Join English Professor Jennifer Munroe at Personally Speaking on Tuesday, Feb. 4, to learn how we to better understand the world of William Shakespeare’s plays and the relationships among men, women, animals, and plants that we see in them.
Her book Shakespeare and Ecofeminist Theory looks at both representations of “environment” that might provide insight into these relationships in early modern English history — especially those related to gender identity, and at how people’s understanding of their relationship to “environment” 400 years ago might help us redress our own environmental crises today.

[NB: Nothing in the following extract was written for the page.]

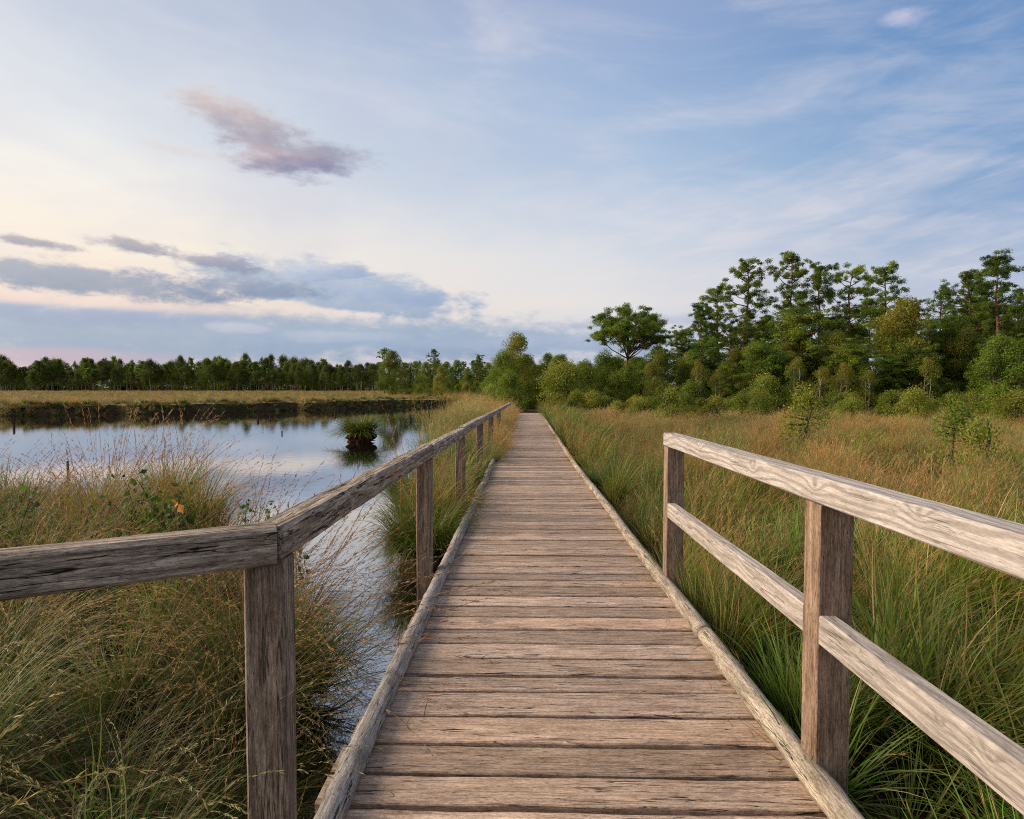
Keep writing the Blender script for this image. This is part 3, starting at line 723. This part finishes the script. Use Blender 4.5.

Munroe will lead a conversation about her book at UNC Charlotte Center City (320 E. 9th St., Charlotte 28202). Doors will open at 6 p.m. for a reception, and the program will begin at 7 p.m. A dessert reception and book-signing will follow the author’s presentation
The event is open to the public without charge, but registration is required. Information about parking will be emailed to registrants a few days prior to the event.
This marks the 10th season in which UNC Charlotte’s College of Liberal Arts & Sciences, in partnership with J. Murrey Atkins Library and UNC Charlotte Center City, has presented free public conversations between the community and its published scholars about their research and their books.
Munroe is a professor of English at UNC Charlotte. She is a founding member of EMROC (Early Modern Recipes Online Collective), which is developing a public-access database of transcribed early modern manuscript recipes. She is working on an ecofeminist literary history of science titled, Mothers of Science: Women, Nature, and Writing in Early Modern England.Munroe co-wrote Shakespeare and Ecofeminist Theory with Rebecca Laroche who teaches Shakespeare, early modern women’s writing, and the environmental humanities at the University of Colorado at Colorado Springs.